The government of Equatorial Guinea has collapsed tonight. A coalition of ministers from the ruling PDGE party tendered their resignations to President Teodoro Obiang Nguema Mbasogo after a disastrous quarterly economic report. Sources inside the presidential palace in Malabo confirm the cabinet is effectively dead.
The trigger? Oil production targets missed by a staggering 40%. The IMF had been circling. Rumours of a bailout request were growing. But the final straw was the collapse of the local currency, the ekwele, which lost half its value in a single day.
“It’s a complete meltdown,” a senior civil servant told me, speaking on condition of anonymity. “The president’s inner circle is in shock. They thought they could muddle through. They were wrong.”
President Obiang, Africa’s longest-serving leader, has ruled since 1979. His son, Teodoro Nguema Obiang Mangue, the vice president, is widely seen as the power behind the throne. But tonight, even the vice president’s allies are deserting him. Backbenchers are whispering about a vote of no confidence. The opposition, usually cowed, has smelled blood.

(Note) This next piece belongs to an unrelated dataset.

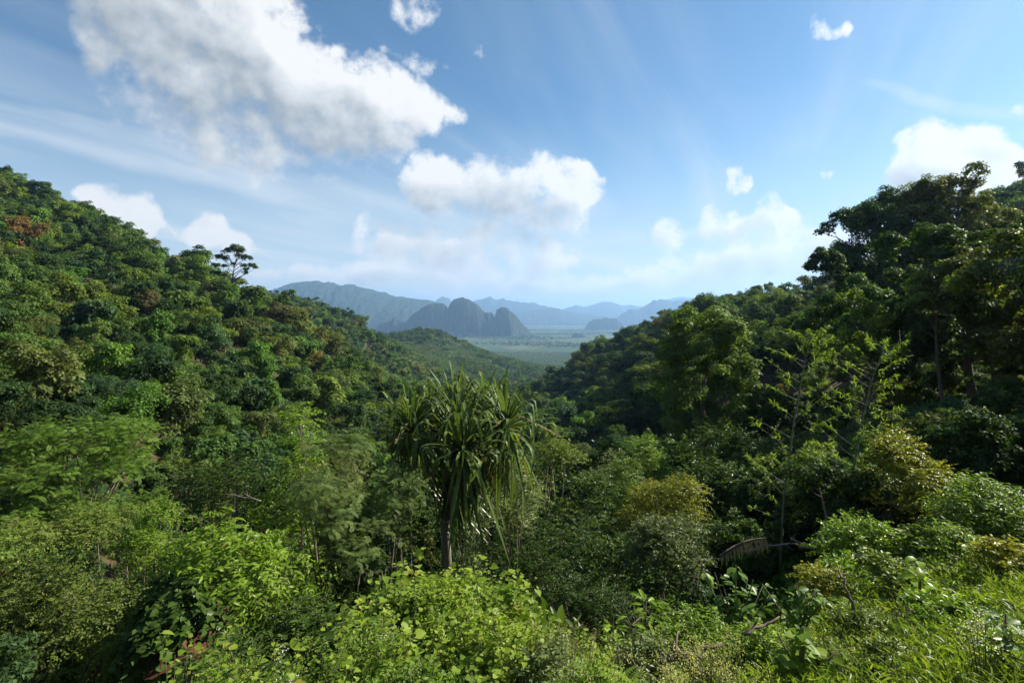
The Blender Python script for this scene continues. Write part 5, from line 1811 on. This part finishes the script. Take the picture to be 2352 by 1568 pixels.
# ------------------------------------------------------------------ plants with leaves large enough to single out
def broad_plant(name, label, px, d, top, seed, n, size, meshes, spread, droop=.3, cat='plant', stem_h=None, narrow=None, whorl=False):
    rng = np.random.default_rng(seed)
    x, y, gz = at(px, d)
    h = EYE + (HZ - top) / F * d - gz
    t = thing(name, label, cat, (x, y, gz))
    gs = Geo()
    k_st = max(2, n // 14)
    tips = [np.array([rng.normal() * spread * .5, rng.normal() * spread * .4, h * rng.uniform(.6, .95)]) for _ in range(k_st)]
    tips[0] = np.array([0, 0, h * .95])
    for tp in tips:
        gs.tube([(0, 0, -.1), tp * [.4, .4, .55], tp], [.016, .012, .006], 5)
    link('stem', gs.build('stem', STEM, True), t)
    for i in range(n):
        tp = tips[i % k_st]
        f = rng.uniform(.35, 1.0) if not whorl else rng.uniform(.85, 1)
        p = tp * [f * f, f * f, f]
        a_ = i * 2.4 + rng.normal() * .3
        e_ = rng.uniform(-.5, .5) if not whorl else rng.uniform(-.1, .7)
        ax = np.array([math.cos(a_), math.sin(a_), e_ - droop * .5])
        sz = size * rng.uniform(.65, 1.2)
        leaf_object('leaf', meshes[int(rng.integers(len(meshes)))], t, p + ax * size * .25, ax, np.array([rng.normal() * .3, rng.normal() * .3 - .2, 1.0]), sz, None if narrow is None else sz * narrow)
    return t


broad_plant('broadleaf_shrub', 'broad-leaved shrub with drooping shiny leaves above the dead branches', 1690, 7.0, 1285, 601, 150, .15, BROAD_MESHES, .75, droop=.7, cat='shrub')
broad_plant('broadleaf_shrub', 'lower broad-leaved shrub right of the shiny drooping one', 1830, 6.4, 1330, 602, 100, .13, BROAD_MESHES, .6, droop=.6, cat='shrub')
broad_plant('broadleaf_shrub', 'pale broad-leaved vine shrub at the bottom right of the middle', 1845, 4.4, 1430, 603, 90, .11, [HEART_MESHES[0], HEART_MESHES[1], BROAD_MESHES[1], BROAD_MESHES[2]], .38, droop=.6, cat='shrub')
broad_plant('broadleaf_shrub', 'leafy plant cut by the bottom right corner', 2310, 3.8, 1400, 604, 60, .11, BROAD_MESHES, .38, droop=.5, cat='shrub')
broad_plant('sapling', 'young sapling with a few large bright green leaves above the grass', 2112, 6.2, 1275, 605, 13, .2, BIG_MESHES, .12, droop=.5)
broad_plant('rosette_plant', 'plant with a fan of narrow pointed leaves at the gully lip', 1484, 7.4, 1362, 606, 34, .22, BIG_MESHES, .22, droop=.2, narrow=.55, whorl=True)
broad_plant('rosette_plant', 'second fan-leaved plant with a lilac bloom below the first', 1408, 6.6, 1425, 607, 22, .17, BIG_MESHES, .22, droop=.2, narrow=.55, whorl=True)
broad_plant('large_leaved_climber', 'few big glossy leaves on the left shoulder of the mound', 885, 6.6, 1300, 608, 9, .26, BIG_MESHES, .25, droop=.6)
broad_plant('hanging_climber', 'climber with pale hanging leaves in front of the dark tree', 528, 9.6, 1150, 609, 8, .22, BIG_MESHES + HEART_MESHES[3:], .12, droop=1.2)


# ------------------------------------------------------------------ ferns and fronds
def fern(label, px, d, seed, n, size, mat, tmpl=FROND_FERN, name='fern', lift=.5, dz=0.0):
    rng = np.random.default_rng(seed)
    t = thing(name, label, 'fern', at(px, d, dz))
    ms = [mesh_from('frond', tmpl[0], tmpl[1], tmpl[2], mat, np.full(len(tmpl[2]), v)) for v in (.35, .6, .85)]
    for i in range(n):
        a_ = i * 2.4 + rng.normal() * .25
        e_ = rng.uniform(.2, 1.0) * lift * 1.6
        ax = np.array([math.cos(a_), math.sin(a_), e_])
        leaf_object('frond', ms[i % 3], t, ax * .05, ax, np.array([-math.cos(a_) * e_, -math.sin(a_) * e_, 1.0]), size * rng.uniform(.7, 1.15))
    return t


fern('dark fern with long fronds at the bottom left corner', 90, 5.0, 701, 14, .95, M_FERN, dz=.25)
fern('large bluish dark fern left of the lone vine shoots', 230, 5.2, 702, 16, 1.0, M_FERN, dz=.3)
fern('dark fern under the broad-leaved climber', 330, 6.0, 703, 14, .95, M_FERN, dz=.25)
fern('shaded fern at the left edge below the thicket', 10, 6.2, 704, 12, .9, M_FERN, dz=.3)
fern('bright yellow-green feathery seedling at the bottom edge of the mound', 1500, 3.9, 705, 7, .34, M_VINE, FROND_FINE, 'feathery_seedling', .5, dz=.25)
fern('feathery green seedling among the blossoms right of the mound', 1405, 4.3, 706, 7, .32, M_BAMBOO, FROND_FINE, 'feathery_seedling', .6, dz=.25)


# ------------------------------------------------------------------ blossoms
def blossom_weed(label, px, d, top, seed, heads, mat, rad, name='flowering_weed', leafy=True):
    rng = np.random.default_rng(seed)
    x, y, gz = at(px, d)
    h = max(EYE + (HZ - top) / F * d - gz, .2)
    t = thing(name, label, 'wildflower', (x, y, gz))
    gs, gf = Geo(), Geo()
    for k in range(heads):
        tip = np.array([rng.normal() * rad, rng.normal() * rad * .6, h * rng.uniform(.7, 1.0)])
        gs.tube([tip * [.3, .3, 0], tip * [.7, .7, .6], tip], [.004, .003, .002], 4)
        n = 34
        p = tip + rng.normal(size=(n, 3)) * [.035, .035, .028]
        gf.stamp(LEAF_RHOMB, p, unit(n, rng), unit(n, rng), rng.uniform(.008, .018, n), rng.random(n))
    link('stems', gs.build('stems', STEM), t)
    f = link('blossom', gf.build('blossom', mat), t)
    f['kind'] = 'stuff'
    return t


blossom_weed('clump of creamy yellow-green blossom at the bottom, left of the pale broad-leaved shrub', 1640, 4.3, 1470, 801, 46, M_CREAM, .22)
blossom_weed('creamy blossom clump right of the feathery seedlings', 1560, 4.0, 1505, 802, 34, M_CREAM, .18)
blossom_weed('faded brownish blossom heads on the right part of the mound', 1330, 4.9, 1440, 803, 30, M_DRY, .25)
blossom_weed('small white flower cluster in the middle of the mound', 885, 4.9, 1448, 804, 6, M_WHITE, .06)
blossom_weed('tiny white flowers near the bottom of the mound', 660, 4.3, 1480, 805, 5, M_WHITE, .08)
blossom_weed('white-budded flower stalks in the bottom right corner', 2262, 3.7, 1415, 806, 12, M_WHITE, .14)
blossom_weed('lilac flowers topping the climber-draped tree', 690, 13.6, 945, 807, 7, M_FLOWER, .22)


# ------------------------------------------------------------------ dead wood
def dead_branch(label, pts, r, seed, mat=DEADWOOD, twigs=3, name='fallen_branch', cat='branch'):
    rng = np.random.default_rng(seed)
    pts = [P(*q) for q in pts]
    b = np.array(pts[0])
    t = thing(name, label, cat, tuple(b))
    line = np.array(pts) - b
    s = np.linspace(0, 1, 9)
    tt = np.linspace(0, 1, len(line))
    ln = np.stack([np.interp(s, tt, line[:, k]) for k in range(3)], 1)
    ln[1:-1] += rng.normal(size=(7, 3)) * r * .8
    g = Geo()
    g.tube(ln, np.linspace(r, r * .45, 9) * rng.uniform(.85, 1.15, 9), 7)
    link('limb', g.build('limb', mat, True), t)
    for k in range(twigs):
        i = int(rng.integers(2, 8))
        g = Geo()
        L_ = np.linalg.norm(line[-1]) * rng.uniform(.15, .4)
        v = rng.normal(size=3) * [.7, .4, .5] + [0, 0, .4]
        v /= np.linalg.norm(v)
        g.tube([ln[i], ln[i] + v * L_ * .5 + rng.normal(size=3) * .04 * L_, ln[i] + v * L_], [r * .45, r * .3, r * .12], 5)
        link('twig', g.build('twig', mat, True), t)
    return t


dead_branch('thick fallen limb lying among the dead branches right of the gully', [(1835, 1255, 11.5), (1930, 1243, 11.2), (2010, 1275, 10.8)], .06, 901)
dead_branch('bare pole slanting up from the fallen branches', [(1860, 1260, 11.8), (1900, 1200, 11.8), (1882, 1120, 12)], .04, 902, twigs=1)
dead_branch('long pale stick crossing the fallen branches', [(1815, 1235, 11.4), (1880, 1262, 11), (1975, 1292, 10.6)], .03, 903, DEADWOOD, 2)
dead_branch('thin grey branch lying left under the bamboo', [(1700, 1268, 12), (1780, 1250, 11.8), (1850, 1246, 11.6)], .03, 904, BARK_PALE, 4)
dead_branch('dead log half buried at the bottom right of the mound', [(1520, 1520, 4.6), (1580, 1500, 4.5), (1660, 1478, 4.5)], .04, 905, DEADWOOD, 2)
dead_branch('bent brown stick rising out of the sunlit grass', [(1960, 1400, 5.2), (1945, 1345, 5.3), (1925, 1300, 5.5)], .016, 906, DEADWOOD, 1)
dead_branch('pale stick lying in the grass left of the bent one', [(1710, 1455, 5.0), (1750, 1432, 5.1), (1790, 1415, 5.2)], .02, 907, DEADWOOD, 1)
dead_branch('bare dry twigs sticking up at the gully lip', [(1420, 1450, 7.2), (1470, 1420, 7.4), (1580, 1400, 7.6)], .012, 908, BARK_PALE, 9)
dead_branch('long thin dead stem leaning across the dark gully', [(1600, 1360, 9), (1610, 1290, 9.4), (1560, 1190, 10)], .007, 909, DEADWOOD, 4)
dead_branch('broken brown branch slanting down left of the screw pine', [(855, 1120, 12.0), (828, 1090, 12.1), (805, 1065, 12.2)], .035, 910, DEADWOOD, 0)
dead_branch('bare white forked twig in front of the dark tree', [(600, 1150, 12.2), (560, 1140, 12.1), (515, 1133, 12)], .016, 911, BARK_PALE, 3)


def dead_frond():
    rng = np.random.default_rng(950)
    a, b = P(1655, 1275, 11), P(1760, 1235, 11.4)
    t = thing('dead_palm_frond', 'fallen dry palm frond with hanging leaflets at the gully edge', 'frond', tuple(a))
    g = Geo()
    u_ = np.linspace(0, 1, 8)[:, None]
    ln = (b - a) * u_ + np.array([0, 0, .10]) * np.sin(u_ * math.pi)
    g.tube(ln, np.linspace(.03, .012, 8), 6)
    link('rachis', g.build('rachis', DEADWOOD, True), t)
    n = 26
    me = mesh_from('leaflet', BLADE[0], BLADE[1], BLADE[2], M_DRY, np.full(3, .8))
    for i in range(n):
        f = (i + .5) / n
        p = np.array([np.interp(f, u_[:, 0], ln[:, k]) for k in range(3)])
        leaf_object('leaflet', me, t, p, np.array([rng.normal() * .15, -.35, -1.0]), np.array([.2, -1, .3]), rng.uniform(.22, .36), rng.uniform(.6, .9))


dead_frond()


# ------------------------------------------------------------------ red earth bank
def earth_bank():
    rng = np.random.default_rng(960)
    n, k = 26, 14
    c = P(352, 1440, 7.4)
    a = np.linspace(-1, 1, n)
    b = np.linspace(0, 1, k)
    A, B = np.meshgrid(a, b)
    nz = fractal((k, n), (4, 6), 4, rng) - .5
    X = c[0] + A * .55 + nz * .2
    Y = c[1] + .9 * B + .3 * A * A + nz * .35
    Z = c[2] - .6 + .55 * B ** .7 * (1 - .6 * A * A) + nz * .25
    V = np.stack([X, Y, Z], -1).reshape(-1, 3)
    i = np.arange(k - 1)[:, None] * n
    j = np.arange(n - 1)[None]
    q = np.stack([i + j, i + j + 1, i + n + j + 1, i + n + j], -1).reshape(-1, 4)
    o = link('earth_bank', mesh_from('earth_bank', V, q.ravel(), [4] * len(q), RED_SOIL, None, True))
    tag(o, 'bare red-brown earth bank showing through the leaves at the lower left', None, None, 'structure')


earth_bank()

# ------------------------------------------------------------------ the air
def build_haze():
    g = Geo()
    x, y0, y1, z0, z1 = 30000, -600, 17500, -12, 705
    v = [(a * x, b, c) for c in (z0, z1) for (a, b) in ((-1, y0), (1, y0), (1, y1), (-1, y1))]
    me = bpy.data.meshes.new('haze')
    me.from_pydata(v, [], [(0, 3, 2, 1), (4, 5, 6, 7), (0, 1, 5, 4), (1, 2, 6, 5), (2, 3, 7, 6), (3, 0, 4, 7)])
    m = bpy.data.materials.new('haze')
    m.use_nodes = True
    N, L = m.node_tree.nodes, m.node_tree.links
    N.clear()
    pv = N.new('ShaderNodeVolumePrincipled')
    pv.inputs['Color'].default_value = HAZE_COLOR
    pv.inputs['Density'].default_value = HAZE_DENSITY
    pv.inputs['Anisotropy'].default_value = .3
    out = N.new('ShaderNodeOutputMaterial')
    L.new(pv.outputs[0], out.inputs['Volume'])
    me.materials.append(m)
    o = link('haze', me)
    tag(o, 'thin blue haze filling the valley air', None, None, 'stuff')


HAZE_COLOR = (.36, .62, 1.0, 1)
HAZE_DENSITY = 1.0e-4
build_haze()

What happens next? A caretaker government is expected. But who will lead it? Names circulating include Finance Minister César Augusto Mba Abogo, but he is tainted by the economic failure. Some point to the military. Obiang has always relied on the army. But the generals are watching the crowds.
Protests have erupted in Bata, the economic capital. They started as a trickle. Now they are a flood. The internet has been cut. But word is spreading. This is not 2009, when a coup attempt failed. This is worse.
The president is bunkered in his palace. He has not been seen in public for 48 hours. His spokesman insists he is in control. Nobody believes him.
The real question: can Equatorial Guinea avoid a full-blown civil war? The country is one of Africa’s largest oil producers, but the wealth has been hoarded by a tiny elite. Now the music has stopped. The chairs are being pulled away.
Westminster should watch closely. We have interests. Oil. Strategic basing rights. A naval presence in the Gulf of Guinea. The Foreign Office will be scrambling. Expect urgent phone calls to Paris and Washington.
I will have more as this develops. For now, the government has fallen. The rest is noise.